> Exercise task
Beginning with the first line of the data below, reproduce every line unchanged, ending with the line that holds "return [(on_roof(a, yf(a))[0], on_roof(b, yf(b))[0])".

▼

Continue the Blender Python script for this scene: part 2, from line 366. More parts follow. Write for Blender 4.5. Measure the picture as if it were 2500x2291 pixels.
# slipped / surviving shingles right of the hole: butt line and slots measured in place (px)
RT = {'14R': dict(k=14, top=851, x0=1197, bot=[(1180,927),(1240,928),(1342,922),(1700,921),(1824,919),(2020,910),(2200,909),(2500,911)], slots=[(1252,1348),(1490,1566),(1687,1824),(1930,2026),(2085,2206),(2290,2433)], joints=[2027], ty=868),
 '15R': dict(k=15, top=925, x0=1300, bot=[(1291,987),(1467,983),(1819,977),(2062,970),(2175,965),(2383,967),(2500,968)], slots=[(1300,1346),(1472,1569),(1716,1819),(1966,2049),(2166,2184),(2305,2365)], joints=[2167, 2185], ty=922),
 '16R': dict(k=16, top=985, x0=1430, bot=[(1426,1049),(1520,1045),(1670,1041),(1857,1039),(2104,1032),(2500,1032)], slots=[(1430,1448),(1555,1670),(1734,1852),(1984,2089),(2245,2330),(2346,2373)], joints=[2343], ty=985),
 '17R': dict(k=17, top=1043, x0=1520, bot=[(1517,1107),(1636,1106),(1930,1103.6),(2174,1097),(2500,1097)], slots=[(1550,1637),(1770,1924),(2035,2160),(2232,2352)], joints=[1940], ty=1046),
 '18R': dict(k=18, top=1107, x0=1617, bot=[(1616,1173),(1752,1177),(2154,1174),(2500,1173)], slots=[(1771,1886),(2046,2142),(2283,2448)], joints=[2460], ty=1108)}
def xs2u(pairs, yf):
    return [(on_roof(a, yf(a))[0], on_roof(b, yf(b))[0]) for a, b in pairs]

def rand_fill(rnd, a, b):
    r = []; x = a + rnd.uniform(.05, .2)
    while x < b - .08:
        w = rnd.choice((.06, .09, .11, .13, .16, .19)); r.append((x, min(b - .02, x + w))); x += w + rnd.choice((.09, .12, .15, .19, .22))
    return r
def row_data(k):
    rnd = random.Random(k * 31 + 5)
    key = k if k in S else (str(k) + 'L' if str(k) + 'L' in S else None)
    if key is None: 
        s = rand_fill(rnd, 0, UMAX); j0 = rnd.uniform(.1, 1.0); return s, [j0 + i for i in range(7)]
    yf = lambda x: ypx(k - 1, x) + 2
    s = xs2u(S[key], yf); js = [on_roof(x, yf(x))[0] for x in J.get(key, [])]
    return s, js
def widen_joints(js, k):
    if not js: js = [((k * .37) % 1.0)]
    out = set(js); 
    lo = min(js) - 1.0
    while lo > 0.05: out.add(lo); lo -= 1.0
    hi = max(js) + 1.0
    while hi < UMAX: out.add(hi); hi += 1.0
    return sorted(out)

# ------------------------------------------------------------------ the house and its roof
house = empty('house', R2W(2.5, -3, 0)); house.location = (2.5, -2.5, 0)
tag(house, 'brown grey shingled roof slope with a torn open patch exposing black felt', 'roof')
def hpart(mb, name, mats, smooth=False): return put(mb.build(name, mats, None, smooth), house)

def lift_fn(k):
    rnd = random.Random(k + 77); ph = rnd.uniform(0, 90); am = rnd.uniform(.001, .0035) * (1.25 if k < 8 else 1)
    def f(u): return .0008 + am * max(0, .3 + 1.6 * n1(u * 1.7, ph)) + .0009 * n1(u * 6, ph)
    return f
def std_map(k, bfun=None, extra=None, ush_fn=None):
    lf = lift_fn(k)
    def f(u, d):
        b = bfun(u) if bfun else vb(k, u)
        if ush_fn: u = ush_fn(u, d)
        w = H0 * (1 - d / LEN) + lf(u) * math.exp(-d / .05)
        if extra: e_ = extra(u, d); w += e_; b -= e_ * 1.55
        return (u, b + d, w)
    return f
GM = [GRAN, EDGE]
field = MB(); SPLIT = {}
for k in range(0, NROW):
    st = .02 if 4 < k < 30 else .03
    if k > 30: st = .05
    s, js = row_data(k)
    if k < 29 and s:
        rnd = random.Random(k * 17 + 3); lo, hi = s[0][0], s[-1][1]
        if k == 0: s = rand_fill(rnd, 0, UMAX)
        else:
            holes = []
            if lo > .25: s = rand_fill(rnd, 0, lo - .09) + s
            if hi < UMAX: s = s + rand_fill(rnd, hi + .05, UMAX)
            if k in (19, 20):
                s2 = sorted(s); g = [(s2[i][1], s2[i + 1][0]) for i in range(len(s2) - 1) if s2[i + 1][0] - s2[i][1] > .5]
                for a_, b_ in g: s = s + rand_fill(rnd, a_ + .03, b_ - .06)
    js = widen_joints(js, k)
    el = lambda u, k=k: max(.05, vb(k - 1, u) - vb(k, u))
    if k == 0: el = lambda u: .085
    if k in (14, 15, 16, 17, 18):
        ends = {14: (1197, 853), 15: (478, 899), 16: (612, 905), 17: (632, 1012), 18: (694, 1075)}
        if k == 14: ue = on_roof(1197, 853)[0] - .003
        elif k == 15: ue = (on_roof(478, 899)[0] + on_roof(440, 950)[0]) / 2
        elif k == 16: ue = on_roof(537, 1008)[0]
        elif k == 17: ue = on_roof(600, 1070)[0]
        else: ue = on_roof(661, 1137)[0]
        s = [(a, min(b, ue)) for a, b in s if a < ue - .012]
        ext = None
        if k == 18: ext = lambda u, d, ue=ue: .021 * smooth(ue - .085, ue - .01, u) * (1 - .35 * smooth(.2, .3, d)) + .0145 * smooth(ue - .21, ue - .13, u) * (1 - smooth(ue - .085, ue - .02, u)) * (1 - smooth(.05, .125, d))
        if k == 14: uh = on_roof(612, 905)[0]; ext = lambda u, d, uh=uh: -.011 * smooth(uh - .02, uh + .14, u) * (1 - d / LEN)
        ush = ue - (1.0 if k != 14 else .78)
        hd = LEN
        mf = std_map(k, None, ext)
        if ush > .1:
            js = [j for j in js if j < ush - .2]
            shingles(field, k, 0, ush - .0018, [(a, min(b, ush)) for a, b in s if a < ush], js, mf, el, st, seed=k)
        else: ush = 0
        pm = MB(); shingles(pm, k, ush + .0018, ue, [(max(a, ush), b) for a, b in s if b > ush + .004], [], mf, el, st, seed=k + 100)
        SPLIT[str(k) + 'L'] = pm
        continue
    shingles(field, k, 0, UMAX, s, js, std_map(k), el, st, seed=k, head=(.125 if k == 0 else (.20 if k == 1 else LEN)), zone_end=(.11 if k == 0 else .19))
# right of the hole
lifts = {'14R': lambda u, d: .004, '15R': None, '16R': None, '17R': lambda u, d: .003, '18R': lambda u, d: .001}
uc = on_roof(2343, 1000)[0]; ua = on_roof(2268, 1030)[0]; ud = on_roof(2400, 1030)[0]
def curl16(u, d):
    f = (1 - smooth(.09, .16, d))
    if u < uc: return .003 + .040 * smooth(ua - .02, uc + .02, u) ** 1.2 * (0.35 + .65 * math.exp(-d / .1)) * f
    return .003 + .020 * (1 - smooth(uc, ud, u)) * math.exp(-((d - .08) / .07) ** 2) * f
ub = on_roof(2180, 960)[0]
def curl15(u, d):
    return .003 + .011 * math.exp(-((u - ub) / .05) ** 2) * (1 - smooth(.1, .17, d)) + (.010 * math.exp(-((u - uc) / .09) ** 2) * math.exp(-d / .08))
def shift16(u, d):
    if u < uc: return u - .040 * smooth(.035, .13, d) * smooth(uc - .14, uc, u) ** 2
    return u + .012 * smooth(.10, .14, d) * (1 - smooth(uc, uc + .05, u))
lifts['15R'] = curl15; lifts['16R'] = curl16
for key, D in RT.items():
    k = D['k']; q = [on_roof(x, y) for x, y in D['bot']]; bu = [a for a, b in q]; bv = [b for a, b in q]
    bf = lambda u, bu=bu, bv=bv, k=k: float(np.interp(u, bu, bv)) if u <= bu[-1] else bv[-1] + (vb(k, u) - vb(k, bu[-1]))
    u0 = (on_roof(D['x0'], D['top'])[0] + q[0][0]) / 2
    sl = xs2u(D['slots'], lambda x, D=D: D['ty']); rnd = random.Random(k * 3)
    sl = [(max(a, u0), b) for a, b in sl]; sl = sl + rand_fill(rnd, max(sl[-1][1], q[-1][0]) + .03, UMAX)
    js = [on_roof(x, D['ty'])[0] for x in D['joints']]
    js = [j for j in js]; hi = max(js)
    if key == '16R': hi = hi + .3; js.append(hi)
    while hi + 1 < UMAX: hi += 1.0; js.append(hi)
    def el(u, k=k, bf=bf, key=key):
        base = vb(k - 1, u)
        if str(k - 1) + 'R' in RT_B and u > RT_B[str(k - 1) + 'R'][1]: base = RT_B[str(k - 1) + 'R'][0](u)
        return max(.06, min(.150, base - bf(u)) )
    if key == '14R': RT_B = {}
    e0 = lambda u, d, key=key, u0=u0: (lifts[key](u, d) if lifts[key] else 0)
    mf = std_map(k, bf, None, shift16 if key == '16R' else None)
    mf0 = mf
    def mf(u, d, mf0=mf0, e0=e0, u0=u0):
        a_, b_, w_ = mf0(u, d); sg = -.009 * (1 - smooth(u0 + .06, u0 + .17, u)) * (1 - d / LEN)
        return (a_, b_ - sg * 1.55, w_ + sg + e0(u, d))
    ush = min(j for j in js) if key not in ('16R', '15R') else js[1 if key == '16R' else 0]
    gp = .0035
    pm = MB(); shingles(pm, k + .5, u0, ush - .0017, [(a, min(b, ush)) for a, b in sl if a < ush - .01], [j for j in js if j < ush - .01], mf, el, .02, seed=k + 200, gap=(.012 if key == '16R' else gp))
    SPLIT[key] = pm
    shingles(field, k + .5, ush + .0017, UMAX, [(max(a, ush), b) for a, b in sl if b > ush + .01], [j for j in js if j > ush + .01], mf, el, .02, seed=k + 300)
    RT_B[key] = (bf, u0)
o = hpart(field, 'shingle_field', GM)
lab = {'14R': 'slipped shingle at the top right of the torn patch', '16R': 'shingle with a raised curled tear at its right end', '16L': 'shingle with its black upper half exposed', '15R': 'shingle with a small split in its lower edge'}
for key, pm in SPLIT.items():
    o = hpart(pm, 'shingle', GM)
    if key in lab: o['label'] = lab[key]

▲

> Completed task
Continue the Blender Python script for this scene: part 2, from line 366. More parts follow. Write for Blender 4.5. Measure the picture as if it were 2500x2291 pixels.
# slipped / surviving shingles right of the hole: butt line and slots measured in place (px)
RT = {'14R': dict(k=14, top=851, x0=1197, bot=[(1180,927),(1240,928),(1342,922),(1700,921),(1824,919),(2020,910),(2200,909),(2500,911)], slots=[(1252,1348),(1490,1566),(1687,1824),(1930,2026),(2085,2206),(2290,2433)], joints=[2027], ty=868),
 '15R': dict(k=15, top=925, x0=1300, bot=[(1291,987),(1467,983),(1819,977),(2062,970),(2175,965),(2383,967),(2500,968)], slots=[(1300,1346),(1472,1569),(1716,1819),(1966,2049),(2166,2184),(2305,2365)], joints=[2167, 2185], ty=922),
 '16R': dict(k=16, top=985, x0=1430, bot=[(1426,1049),(1520,1045),(1670,1041),(1857,1039),(2104,1032),(2500,1032)], slots=[(1430,1448),(1555,1670),(1734,1852),(1984,2089),(2245,2330),(2346,2373)], joints=[2343], ty=985),
 '17R': dict(k=17, top=1043, x0=1520, bot=[(1517,1107),(1636,1106),(1930,1103.6),(2174,1097),(2500,1097)], slots=[(1550,1637),(1770,1924),(2035,2160),(2232,2352)], joints=[1940], ty=1046),
 '18R': dict(k=18, top=1107, x0=1617, bot=[(1616,1173),(1752,1177),(2154,1174),(2500,1173)], slots=[(1771,1886),(2046,2142),(2283,2448)], joints=[2460], ty=1108)}
def xs2u(pairs, yf):
    return [(on_roof(a, yf(a))[0], on_roof(b, yf(b))[0]) for a, b in pairs]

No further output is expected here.